## STATED PROBLEM
Everything from the line with "Write a Blender" through the line with "cam.location = (0, 0, CAM_Z);" should be repeated exactly, both of those lines included, and nothing else.

## RECORDS
++++++++++

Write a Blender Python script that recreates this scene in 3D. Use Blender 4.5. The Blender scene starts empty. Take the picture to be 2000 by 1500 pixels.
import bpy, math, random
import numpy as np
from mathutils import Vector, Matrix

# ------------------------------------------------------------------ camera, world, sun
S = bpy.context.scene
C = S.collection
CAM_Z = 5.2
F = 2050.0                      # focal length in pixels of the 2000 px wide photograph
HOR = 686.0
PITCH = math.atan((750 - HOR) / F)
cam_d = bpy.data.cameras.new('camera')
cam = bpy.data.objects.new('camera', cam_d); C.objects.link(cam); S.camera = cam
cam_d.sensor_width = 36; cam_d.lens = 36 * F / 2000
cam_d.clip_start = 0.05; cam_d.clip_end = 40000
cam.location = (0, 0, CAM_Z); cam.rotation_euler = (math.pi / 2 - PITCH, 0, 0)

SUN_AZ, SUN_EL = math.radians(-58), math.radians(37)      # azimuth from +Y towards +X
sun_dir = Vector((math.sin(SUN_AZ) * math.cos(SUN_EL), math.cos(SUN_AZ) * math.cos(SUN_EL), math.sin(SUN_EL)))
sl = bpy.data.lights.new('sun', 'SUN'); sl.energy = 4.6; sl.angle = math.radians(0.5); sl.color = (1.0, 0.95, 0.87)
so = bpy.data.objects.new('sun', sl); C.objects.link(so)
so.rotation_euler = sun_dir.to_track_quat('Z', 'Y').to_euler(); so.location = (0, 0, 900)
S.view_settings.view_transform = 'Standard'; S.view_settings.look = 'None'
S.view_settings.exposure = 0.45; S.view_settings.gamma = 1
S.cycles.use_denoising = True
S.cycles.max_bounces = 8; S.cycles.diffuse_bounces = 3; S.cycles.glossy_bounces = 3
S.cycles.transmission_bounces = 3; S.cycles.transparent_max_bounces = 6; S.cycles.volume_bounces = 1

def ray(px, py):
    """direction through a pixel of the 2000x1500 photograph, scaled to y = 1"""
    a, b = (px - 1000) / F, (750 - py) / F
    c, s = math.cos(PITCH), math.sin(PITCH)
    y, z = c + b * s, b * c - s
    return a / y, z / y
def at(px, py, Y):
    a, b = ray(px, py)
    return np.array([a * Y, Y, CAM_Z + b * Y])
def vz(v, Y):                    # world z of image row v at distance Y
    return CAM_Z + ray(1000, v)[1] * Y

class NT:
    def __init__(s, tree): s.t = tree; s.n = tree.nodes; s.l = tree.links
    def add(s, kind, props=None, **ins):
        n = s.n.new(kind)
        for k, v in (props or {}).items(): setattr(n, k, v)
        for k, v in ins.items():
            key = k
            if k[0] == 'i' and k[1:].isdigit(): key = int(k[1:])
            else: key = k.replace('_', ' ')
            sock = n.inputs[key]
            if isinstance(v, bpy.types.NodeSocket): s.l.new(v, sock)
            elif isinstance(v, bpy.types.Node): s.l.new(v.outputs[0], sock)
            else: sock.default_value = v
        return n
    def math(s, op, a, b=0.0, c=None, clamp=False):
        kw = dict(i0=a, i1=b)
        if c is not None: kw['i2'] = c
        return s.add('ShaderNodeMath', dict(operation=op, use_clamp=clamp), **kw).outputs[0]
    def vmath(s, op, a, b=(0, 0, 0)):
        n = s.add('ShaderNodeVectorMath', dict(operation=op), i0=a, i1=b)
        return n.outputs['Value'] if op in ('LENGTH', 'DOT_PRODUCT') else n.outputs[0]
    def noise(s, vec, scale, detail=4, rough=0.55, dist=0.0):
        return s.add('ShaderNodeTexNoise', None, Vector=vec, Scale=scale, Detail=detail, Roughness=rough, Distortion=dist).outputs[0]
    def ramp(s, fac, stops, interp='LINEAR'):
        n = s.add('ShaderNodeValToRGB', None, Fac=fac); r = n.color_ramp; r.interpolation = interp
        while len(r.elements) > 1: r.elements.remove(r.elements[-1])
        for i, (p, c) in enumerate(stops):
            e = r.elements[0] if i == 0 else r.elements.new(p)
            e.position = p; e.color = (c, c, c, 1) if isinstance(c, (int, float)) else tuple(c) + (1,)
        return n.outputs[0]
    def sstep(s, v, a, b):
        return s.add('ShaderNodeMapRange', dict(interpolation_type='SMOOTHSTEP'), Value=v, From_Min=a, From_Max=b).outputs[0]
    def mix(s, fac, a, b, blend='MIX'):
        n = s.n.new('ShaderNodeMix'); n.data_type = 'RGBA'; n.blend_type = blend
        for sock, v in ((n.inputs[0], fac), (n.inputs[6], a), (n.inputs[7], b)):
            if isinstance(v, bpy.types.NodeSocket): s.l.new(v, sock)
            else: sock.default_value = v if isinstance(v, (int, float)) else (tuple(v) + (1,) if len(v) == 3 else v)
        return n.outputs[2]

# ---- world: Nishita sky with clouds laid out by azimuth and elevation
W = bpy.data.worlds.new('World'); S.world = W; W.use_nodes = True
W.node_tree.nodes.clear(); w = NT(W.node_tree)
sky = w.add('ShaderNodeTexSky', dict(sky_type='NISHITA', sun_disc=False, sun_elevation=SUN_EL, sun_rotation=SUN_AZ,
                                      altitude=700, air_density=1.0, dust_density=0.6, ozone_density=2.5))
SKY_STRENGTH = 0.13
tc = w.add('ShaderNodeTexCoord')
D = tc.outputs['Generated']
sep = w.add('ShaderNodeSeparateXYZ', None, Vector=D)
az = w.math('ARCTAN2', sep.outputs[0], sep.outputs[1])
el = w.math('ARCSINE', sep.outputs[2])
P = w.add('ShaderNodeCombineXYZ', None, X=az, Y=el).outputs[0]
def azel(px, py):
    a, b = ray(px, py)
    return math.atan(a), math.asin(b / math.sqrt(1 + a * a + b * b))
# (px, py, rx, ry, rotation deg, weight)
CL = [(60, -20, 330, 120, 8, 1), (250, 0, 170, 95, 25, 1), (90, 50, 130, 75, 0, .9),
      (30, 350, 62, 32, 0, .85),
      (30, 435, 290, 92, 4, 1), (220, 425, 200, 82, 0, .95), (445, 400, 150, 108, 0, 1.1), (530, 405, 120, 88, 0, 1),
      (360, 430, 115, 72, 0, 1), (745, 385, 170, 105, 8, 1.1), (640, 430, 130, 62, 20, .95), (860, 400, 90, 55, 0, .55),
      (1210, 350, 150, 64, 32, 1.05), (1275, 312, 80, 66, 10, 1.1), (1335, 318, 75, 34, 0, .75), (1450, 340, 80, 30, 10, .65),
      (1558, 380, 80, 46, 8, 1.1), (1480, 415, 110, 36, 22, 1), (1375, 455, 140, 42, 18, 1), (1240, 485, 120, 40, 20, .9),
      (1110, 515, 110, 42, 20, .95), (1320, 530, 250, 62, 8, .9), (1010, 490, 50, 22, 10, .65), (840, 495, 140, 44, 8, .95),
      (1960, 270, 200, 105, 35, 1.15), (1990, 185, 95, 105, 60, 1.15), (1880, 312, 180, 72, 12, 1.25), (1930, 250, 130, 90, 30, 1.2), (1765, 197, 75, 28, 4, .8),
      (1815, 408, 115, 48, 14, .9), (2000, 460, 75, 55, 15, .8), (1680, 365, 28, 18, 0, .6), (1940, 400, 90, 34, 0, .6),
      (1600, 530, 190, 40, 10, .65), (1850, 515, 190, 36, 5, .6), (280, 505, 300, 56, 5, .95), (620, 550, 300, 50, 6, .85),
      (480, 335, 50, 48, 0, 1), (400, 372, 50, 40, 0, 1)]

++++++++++

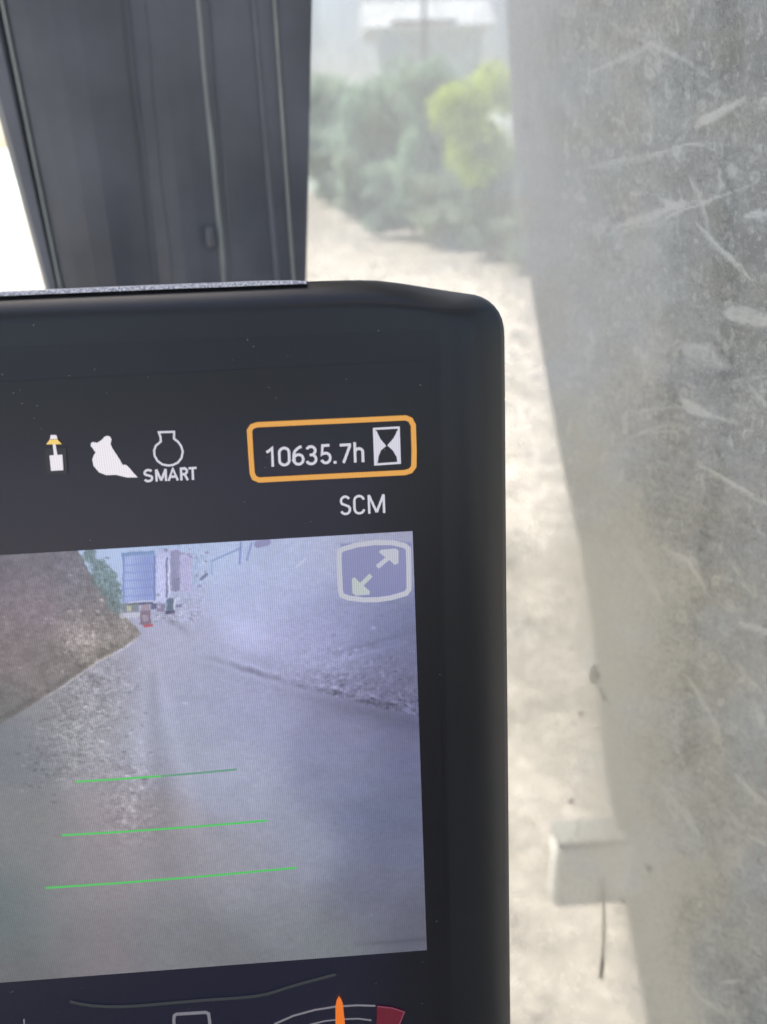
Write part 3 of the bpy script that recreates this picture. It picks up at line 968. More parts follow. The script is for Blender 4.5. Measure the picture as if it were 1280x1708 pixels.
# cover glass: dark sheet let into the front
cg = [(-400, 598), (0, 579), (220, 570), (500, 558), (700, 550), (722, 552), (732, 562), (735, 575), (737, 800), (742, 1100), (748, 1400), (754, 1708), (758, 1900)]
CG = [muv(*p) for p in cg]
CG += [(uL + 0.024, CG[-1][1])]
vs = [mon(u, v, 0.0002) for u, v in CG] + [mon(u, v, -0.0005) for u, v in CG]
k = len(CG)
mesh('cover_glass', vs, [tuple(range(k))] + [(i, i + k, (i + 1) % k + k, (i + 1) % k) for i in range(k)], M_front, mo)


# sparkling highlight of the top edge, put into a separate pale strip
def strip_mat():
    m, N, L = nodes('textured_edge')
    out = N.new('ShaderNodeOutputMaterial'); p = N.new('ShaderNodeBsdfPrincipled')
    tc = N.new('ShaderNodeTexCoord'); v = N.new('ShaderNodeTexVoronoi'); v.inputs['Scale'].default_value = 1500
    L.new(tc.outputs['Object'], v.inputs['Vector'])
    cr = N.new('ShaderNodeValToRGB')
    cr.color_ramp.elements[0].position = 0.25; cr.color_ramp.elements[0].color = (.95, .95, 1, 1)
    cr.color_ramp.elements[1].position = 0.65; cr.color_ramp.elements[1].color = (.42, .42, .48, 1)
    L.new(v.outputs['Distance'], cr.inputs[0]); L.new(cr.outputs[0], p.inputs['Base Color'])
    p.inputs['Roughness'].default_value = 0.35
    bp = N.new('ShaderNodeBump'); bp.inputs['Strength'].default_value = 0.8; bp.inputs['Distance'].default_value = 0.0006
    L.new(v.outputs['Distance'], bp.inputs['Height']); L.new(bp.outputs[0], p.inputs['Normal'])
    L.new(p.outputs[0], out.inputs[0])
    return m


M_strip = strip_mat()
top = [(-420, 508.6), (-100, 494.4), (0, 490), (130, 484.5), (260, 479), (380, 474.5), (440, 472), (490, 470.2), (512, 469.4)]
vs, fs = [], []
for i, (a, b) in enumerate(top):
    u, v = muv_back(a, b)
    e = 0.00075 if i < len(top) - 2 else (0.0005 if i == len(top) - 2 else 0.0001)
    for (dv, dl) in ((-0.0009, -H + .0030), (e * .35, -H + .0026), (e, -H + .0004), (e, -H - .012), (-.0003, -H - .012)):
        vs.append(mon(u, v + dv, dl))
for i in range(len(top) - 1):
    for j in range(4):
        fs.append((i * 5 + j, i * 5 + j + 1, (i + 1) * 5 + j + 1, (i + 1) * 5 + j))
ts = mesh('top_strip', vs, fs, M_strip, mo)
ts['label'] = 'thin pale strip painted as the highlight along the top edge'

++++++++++

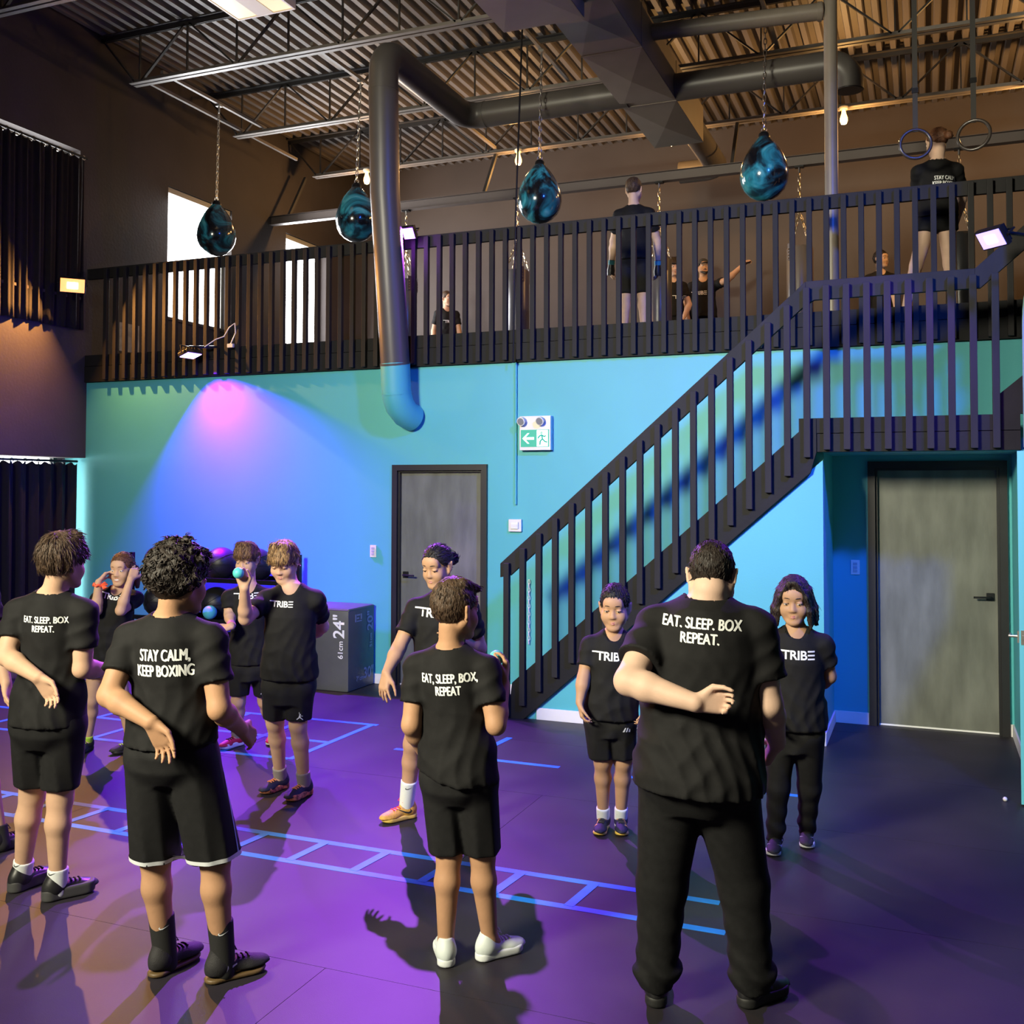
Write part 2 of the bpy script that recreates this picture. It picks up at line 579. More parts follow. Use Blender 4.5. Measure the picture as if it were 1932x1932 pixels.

++++++++++

## CORRECT OUTPUT
Write a Blender Python script that recreates this scene in 3D. Use Blender 4.5. The Blender scene starts empty. Take the picture to be 2000 by 1500 pixels.
import bpy, math, random
import numpy as np
from mathutils import Vector, Matrix

# ------------------------------------------------------------------ camera, world, sun
S = bpy.context.scene
C = S.collection
CAM_Z = 5.2
F = 2050.0                      # focal length in pixels of the 2000 px wide photograph
HOR = 686.0
PITCH = math.atan((750 - HOR) / F)
cam_d = bpy.data.cameras.new('camera')
cam = bpy.data.objects.new('camera', cam_d); C.objects.link(cam); S.camera = cam
cam_d.sensor_width = 36; cam_d.lens = 36 * F / 2000
cam_d.clip_start = 0.05; cam_d.clip_end = 40000
cam.location = (0, 0, CAM_Z); cam.rotation_euler = (math.pi / 2 - PITCH, 0, 0)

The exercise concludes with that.